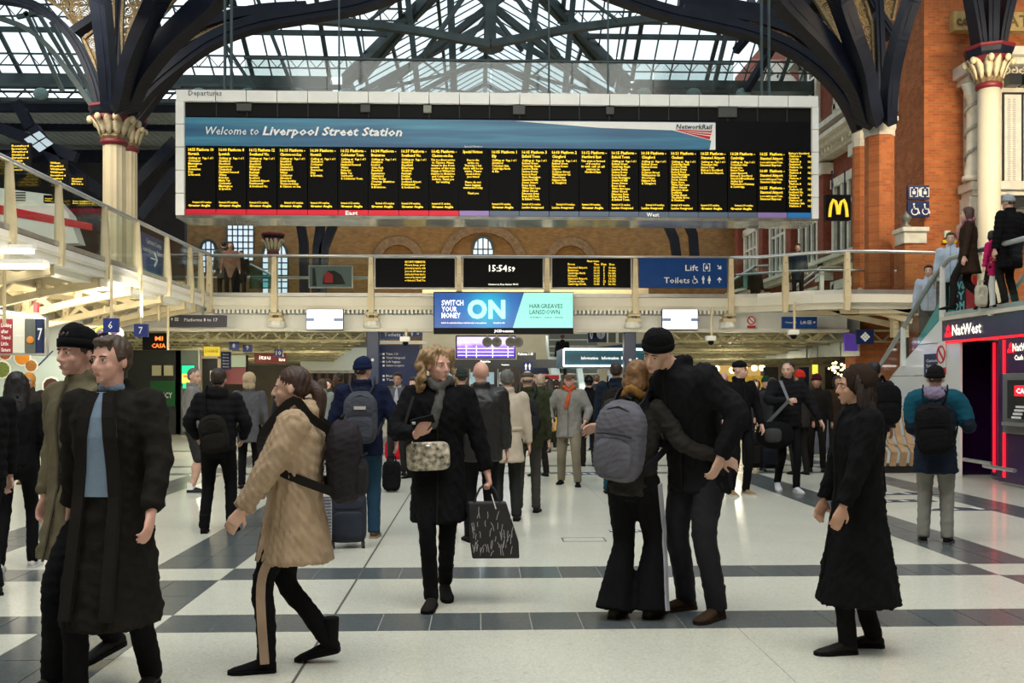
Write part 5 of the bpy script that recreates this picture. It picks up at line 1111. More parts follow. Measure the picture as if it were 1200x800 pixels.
part('side_panel', MB().box((KX-.0, Yb-.62, 0), (KX+.04, Yb, 2.22)), mat('gloss_white', (.84, .86, .84), .15), st)
part('inner_panel', MB().poly([(KX+1.5, YS0, 0), (KX+1.5, YS1, 0), (KX+1.5, YS0, stz(YS0))], (1,0,0), .1), M_WHITE, st)
n = 14
for i in range(n):
    y = 16.4+(YS1-16.4)*i/n; part('step', MB().box((KX+.14, y, max(0, stz(y)-.35)), (KX+1.48, y+(YS1-16.4)/n, max(.02, stz(y+.3)-.05))), M_STEEL, st)
RZ = 3.58
part('handrail', MB().tube([(KX, Ya, RZ), (KX, 16.2, RZ), (KX, 16.7, RZ-.2), (KX, 19.6, 1.52), (KX, 20.4, .95)], .04, 8), M_STEEL, st, True)
part('handrail', MB().tube([(KX+1.55, 16.2, RZ), (KX+1.55, 16.7, RZ-.2), (KX+1.55, 19.6, 1.52), (KX+1.55, 20.4, .95)], .04, 8), M_STEEL, st, True)
rz = lambda y: RZ if y < 16.2 else (RZ-.2-(y-16.7)*.64 if y > 16.7 else RZ-(y-16.2)*.4)
gy = [Ya, 13.2, 14.85, 16.45, 18.0, 19.5]
for a_, b_ in zip(gy[:-1], gy[1:]):
    lo = lambda y: KZ+.08 if y < 16.3 else stz(y)
    part('glass_panel', MB().add([(KX, a_+.04, lo(a_)), (KX, b_-.04, lo(b_)), (KX, b_-.04, rz(b_)-.05), (KX, a_+.04, rz(a_)-.05)], [(0,1,2,3)]), M_GLASS, st)
    part('balustrade_post', MB().loft([[(KX-.05, b_-.04, lo(b_)-.1), (KX+.03, b_-.04, lo(b_)-.1), (KX+.03, b_+.04, lo(b_)-.1), (KX-.05, b_+.04, lo(b_)-.1)], [(KX-.04, b_-.03, rz(b_)), (KX+.02, b_-.03, rz(b_)), (KX+.02, b_+.03, rz(b_)), (KX-.04, b_+.03, rz(b_))]]), M_WHITE, st)
part('base_channel', MB().box((KX-.05, Ya, KZ+.06), (KX+.05, 16.3, KZ+.13)), M_STEEL, st)
deck = thing('upper_landing', 'upper landing deck over the bank kiosk with people walking', 'landing', (KX+2.5, 13.5, KZ)); part('deck', MB().box((KX+.08, Ya, KZ+.061), (KX+6, 16.2, KZ+.10)), mat('landing_floor', (.22, .21, .19), .5), deck)
t = thing('advert_reflection', 'dark panel painted as the reflection of SWITCH YOUR MONEY behind the landing glass', 'poster', (KX+.3, 16.0, KZ+.1)); y0_, y1_ = PX(1097, 350, KX+.3).y, PX(1133, 350, KX+.3).y  # advert's reflection put in as a dark panel with reversed letters
part('panel', MB().box((KX+.3, y1_, KZ+.08), (KX+.34, y0_, KZ+.75)), mat('ad_dark', (.01, .02, .05), .4), t)
part('red_edge', MB().box((KX+.29, y1_-.25, KZ+.1), (KX+.34, y1_, KZ+.7)), M_RED, t)
lettering([(s, (KX+.28, y1_+.05, KZ+z), (0,1,0), (0,0,1), .13, .9, 'L', .04, 0) for s, z in (('SWITCH', .53), ('YOUR', .36), ('MONEY', .19))], mat('ad_teal_text', (.25, .6, .65), .4), t)
part('teal_panel', MB().poly([(KX+.25, 16.6, KZ-.2), (KX+.25, 18.0, KZ-1.0), (KX+.25, 18.0, KZ-.25), (KX+.25, 16.6, KZ+.72)], (1,0,0), .02), mat('turquoise', (.0, .38, .38), .5), t)
for nm, lb, px0, px1, za, zb_ in (('notice_plate', 'small dark blue notice beside the kiosk above the teal-hooded person', 1084, 1099, 1.62, 2.02),):
    y0_, y1_ = ky(px0), ky(px1); t = thing(nm, lb, 'sign', (KX, y0_, za)); part('panel', MB().box((KX-.02, y1_, za), (KX+.0, y0_, zb_)), M_NAVY, t)
    lettering([(s, (KX-.022, y0_-.1, za+z), (0,-1,0), (0,0,1), .05, .55, 'L', .02, 0) for s, z in (('Customer', .26), ('Ticket office', .17), ('Lift', .08))], M_SIGNW, t)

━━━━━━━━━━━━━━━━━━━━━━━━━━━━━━

THE TASK - Each line of the data is to be duplicated exactly; pictures stay out of the copy.

SOLUTION TO THIS EXERCISE -
Write part 5 of the bpy script that recreates this picture. It picks up at line 1111. More parts follow. Measure the picture as if it were 1200x800 pixels.
part('side_panel', MB().box((KX-.0, Yb-.62, 0), (KX+.04, Yb, 2.22)), mat('gloss_white', (.84, .86, .84), .15), st)
part('inner_panel', MB().poly([(KX+1.5, YS0, 0), (KX+1.5, YS1, 0), (KX+1.5, YS0, stz(YS0))], (1,0,0), .1), M_WHITE, st)
n = 14
for i in range(n):
    y = 16.4+(YS1-16.4)*i/n; part('step', MB().box((KX+.14, y, max(0, stz(y)-.35)), (KX+1.48, y+(YS1-16.4)/n, max(.02, stz(y+.3)-.05))), M_STEEL, st)
RZ = 3.58
part('handrail', MB().tube([(KX, Ya, RZ), (KX, 16.2, RZ), (KX, 16.7, RZ-.2), (KX, 19.6, 1.52), (KX, 20.4, .95)], .04, 8), M_STEEL, st, True)
part('handrail', MB().tube([(KX+1.55, 16.2, RZ), (KX+1.55, 16.7, RZ-.2), (KX+1.55, 19.6, 1.52), (KX+1.55, 20.4, .95)], .04, 8), M_STEEL, st, True)
rz = lambda y: RZ if y < 16.2 else (RZ-.2-(y-16.7)*.64 if y > 16.7 else RZ-(y-16.2)*.4)
gy = [Ya, 13.2, 14.85, 16.45, 18.0, 19.5]
for a_, b_ in zip(gy[:-1], gy[1:]):
    lo = lambda y: KZ+.08 if y < 16.3 else stz(y)
    part('glass_panel', MB().add([(KX, a_+.04, lo(a_)), (KX, b_-.04, lo(b_)), (KX, b_-.04, rz(b_)-.05), (KX, a_+.04, rz(a_)-.05)], [(0,1,2,3)]), M_GLASS, st)
    part('balustrade_post', MB().loft([[(KX-.05, b_-.04, lo(b_)-.1), (KX+.03, b_-.04, lo(b_)-.1), (KX+.03, b_+.04, lo(b_)-.1), (KX-.05, b_+.04, lo(b_)-.1)], [(KX-.04, b_-.03, rz(b_)), (KX+.02, b_-.03, rz(b_)), (KX+.02, b_+.03, rz(b_)), (KX-.04, b_+.03, rz(b_))]]), M_WHITE, st)
part('base_channel', MB().box((KX-.05, Ya, KZ+.06), (KX+.05, 16.3, KZ+.13)), M_STEEL, st)
deck = thing('upper_landing', 'upper landing deck over the bank kiosk with people walking', 'landing', (KX+2.5, 13.5, KZ)); part('deck', MB().box((KX+.08, Ya, KZ+.061), (KX+6, 16.2, KZ+.10)), mat('landing_floor', (.22, .21, .19), .5), deck)
t = thing('advert_reflection', 'dark panel painted as the reflection of SWITCH YOUR MONEY behind the landing glass', 'poster', (KX+.3, 16.0, KZ+.1)); y0_, y1_ = PX(1097, 350, KX+.3).y, PX(1133, 350, KX+.3).y  # advert's reflection put in as a dark panel with reversed letters
part('panel', MB().box((KX+.3, y1_, KZ+.08), (KX+.34, y0_, KZ+.75)), mat('ad_dark', (.01, .02, .05), .4), t)
part('red_edge', MB().box((KX+.29, y1_-.25, KZ+.1), (KX+.34, y1_, KZ+.7)), M_RED, t)
lettering([(s, (KX+.28, y1_+.05, KZ+z), (0,1,0), (0,0,1), .13, .9, 'L', .04, 0) for s, z in (('SWITCH', .53), ('YOUR', .36), ('MONEY', .19))], mat('ad_teal_text', (.25, .6, .65), .4), t)
part('teal_panel', MB().poly([(KX+.25, 16.6, KZ-.2), (KX+.25, 18.0, KZ-1.0), (KX+.25, 18.0, KZ-.25), (KX+.25, 16.6, KZ+.72)], (1,0,0), .02), mat('turquoise', (.0, .38, .38), .5), t)
for nm, lb, px0, px1, za, zb_ in (('notice_plate', 'small dark blue notice beside the kiosk above the teal-hooded person', 1084, 1099, 1.62, 2.02),):
    y0_, y1_ = ky(px0), ky(px1); t = thing(nm, lb, 'sign', (KX, y0_, za)); part('panel', MB().box((KX-.02, y1_, za), (KX+.0, y0_, zb_)), M_NAVY, t)
    lettering([(s, (KX-.022, y0_-.1, za+z), (0,-1,0), (0,0,1), .05, .55, 'L', .02, 0) for s, z in (('Customer', .26), ('Ticket office', .17), ('Lift', .08))], M_SIGNW, t)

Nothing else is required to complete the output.